Deutschland ist eine Demokratie, die nach innen, für die eigenen Leute sehr gut funktioniert. Und ich bewundere das Bewusstsein des Einzelnen für die ganze Gesellschaft, die  grundsätzliche soziale Verantwortung jedes Deutschen dem Staat gegenüber.  Diese ist verankert in der Kultur. Ich bewundere auch die intellektuellen Debatten, die es in Deutschland gibt.

Die Kanzlerin Angela Merkel handelt auch durchaus gerecht ihrem Volk gegenüber. Die Deutschen genießen viele Sozialleistungen und Privilegien. Sie erleben Wohlstand, der Staat beschützt sie. Aber außerhalb des Landes agiert die deutsche Regierung alles andere als demokratisch und empathisch. Wir empfinden das deutsche Auftreten in Europa als vorschreibend, bestimmend und wenig solidarisch. 

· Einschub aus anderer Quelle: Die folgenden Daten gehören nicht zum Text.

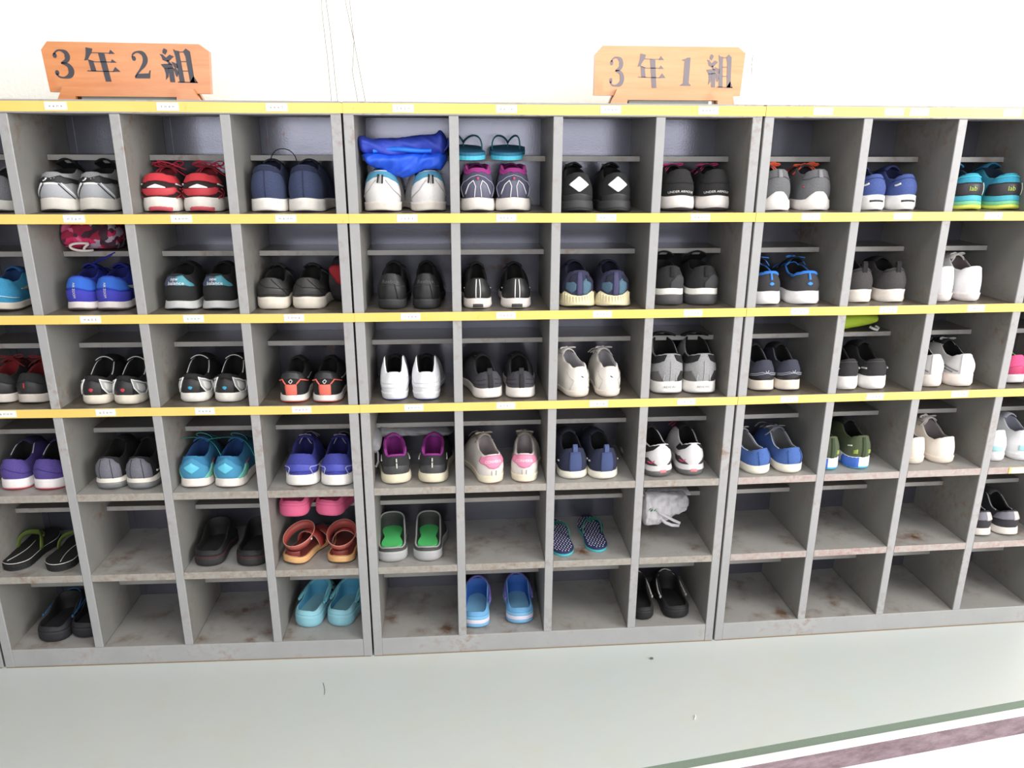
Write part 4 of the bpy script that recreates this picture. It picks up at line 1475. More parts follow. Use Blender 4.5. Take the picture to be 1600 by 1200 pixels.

 Was sind denn Ihre konkreten Konzepte gegen die Krise – oder sind Sie mit dem Status quo, immerhin gibt es Anzeichen einer wirtschaftlichen Erholung, zufrieden?

Wir geben uns nicht mit kurzfristigen Besserungen der wirtschaftliche Lage zufrieden, wir streben eine Systemänderung an, ähnlich der Ansätze von Christan Felbers Buch „Die Gemeinwohl-Ökonomie“.  Wir wollen auch eine neue demokratischere Entscheidungsstruktur in Brüssel. Es geht hier nicht um etwas weniger Arbeitslose oder etwas mehr Wachstum. Wir haben strukturelle Probleme, ein Auseinanderdriften von Arm und Reich, und das erleben wir nicht nur in Spanien, sondern in vielen Industrieländern, wo der Mittelstand schwindet.

Sie werden in Spanien von einigen als Hoffnungsträger für einen Wandel gefeiert,  Sie werden unterstützt aus Protest gegen das etablierte Parteiensystem. Was erhoffen Sie sich von den Parlamentswahlen am Ende des Jahres in Spanien?

Wir wollen aktiv die Politik in Spanien bestimmen. In Partnerschaft mit anderen Parteien oder aus der Opposition heraus. Ohne irgendwo in der Regierung zu sein, haben wir in Spanien schon viele Dinge verändert. Die Menschen sind aufgerüttelt und akzeptieren nicht mehr alles, sie haben die Volksparteien bei den Europawahlen und den regionalen Abstimmungen bereits abgestraft. Die Krise ermöglicht Spanien seit langer Zeit erstmal wieder, durchgreifende Änderungen in unserer Gesellschaft durchzusetzen. Die Krise ist damit eine einmalige Chance, die wir haben.